Sunday, August 25, 2019

Goals and Roles of Education

The school year is approaching so I need to get my head back into the teacher space. If you are in the field of education, then this post might be interesting. If you are not, then you are defining "the field of education" too narrowly and you should read this whether or not it is interesting. Either way, I win, and that's what is important here.

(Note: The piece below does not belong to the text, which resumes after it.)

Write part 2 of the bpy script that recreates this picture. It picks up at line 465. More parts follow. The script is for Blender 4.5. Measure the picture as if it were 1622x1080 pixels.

One of my many neuroses is a need to organize ideas into groupings. I also like to be places early and I finish any book I start even if it is horrible. But the main thing is I break ideas down into categories. For some things, this is a well known practice. People often talk about the reasons for the use of jails (in no particular order):

1. Punishment -- you do the crime, you lose the privilege of living with others, or voting, or whatever
2. Deterrence -- others want to avoid this penalty
3. Rehabilitation -- learn to be a better person while in jail
4. Removal -- we have to protect others by removing you

There might be more but you get my point. We can decide if the system "works" only by measuring the end result against the expectations created by our initial goal. If someone isn't rehabilitated but we are safer while he is in jail, then if our goal was #4, then success. If it was #3, then failure.

When it comes to education (as I and others have said) there are also many possible goals. The easiest way to break them down might be

1. To be
2. To do
3. To know

and each of those can be attached to a particular approach to curricular design and instruction: rules-based (civics, how can the student be a more involved member of the society), skills-based (vocational, the goal of teaching is to make sure the student can apply actual skills), classics-based (academia for academia's sake; amassing knowledge is the primary goal of education). Proponents of each can also defend their positions by saying that each one creates the gateway to the others. If I am a more involved person, I can gain skills through being social, and gain knowledge by respecting the canon out there. If I am well-read, then skills can be more easily acquired and I will contribute to society that way. If I have the ability to do something, I will become invested in the world and will want to learn more about it as I succeed. Or something like that.

Now, I know that all three of these approaches are valid and necessary, but when too much stress is put on any one of them, the educational system becomes stilted. For too long, most schools were about knowledge, expecting other things to come out of that. Students who couldn't hack it (in the old way of thinking) were consigned to vocational structured education. And certain more parochial approaches focused on the being and the self. In response, schools have tried to switch things up with more schools including vocational training for all students or using projects to have students apply knowledge and implement it as a skill, or even downplay the knowledge acquisition. Some schools have introduced character building as an essential element of curriculum. Now, this isn't inherently bad because, as with most things, the truth lies somewhere in the middle. A good school has to incorporate all of these aspects, trusting the classroom instructor's sense of when each needs to be primary. Unfortunately, we are letting the pendulum swing too freely, and shifting so completely from one exclusive mix to the other extreme that we aren't really solving the underlying need, for an holistic view of student development, needing all these goals all the time. In the same way that we can't focus only on higher order thinking skills and forget about the foundational nature of the lower order ones, we can't ignore the need for frontal teaching when we flip the classroom. Good teaching is student centered even as it keeps the teacher driving content, pace and approach. Good teaching gives students freedom but guides them towards what the expert knows will be most beneficial to them in the long run. You can't just "know" without knowing why. You can't learn to do without understanding when not to do. There is no "being" which isn't grounded in understanding. Nature isn't the only one who abhors a vacuum -- it doesn't work in education either. But it takes a practiced hand to know when each aspect of an educational goal needs stress.

So a student is graduated from the system. Did the system succeed or fail with that student? What was the goal? Does he know more than when he started? Does he care to learn more on his own because he values learning? Can he do any of that learning on his own, or can he apply what he has learned to other contexts? And this measure of success might change student by student (and even for a single student it might shift over time). Looking at short term measures (local summative assessments, external high-stakes testing, admission to the next step of the educational ladder) is a fool's way of deciding if things worked and we know this, but we hang our hats on these metrics anyway.

I don't have the answers -- that's why you are reading this for free on a blog. But I do know that the first step is asking the right questions and clarifying terms and goals so that we can free oursleves up to brainstorming some solutions.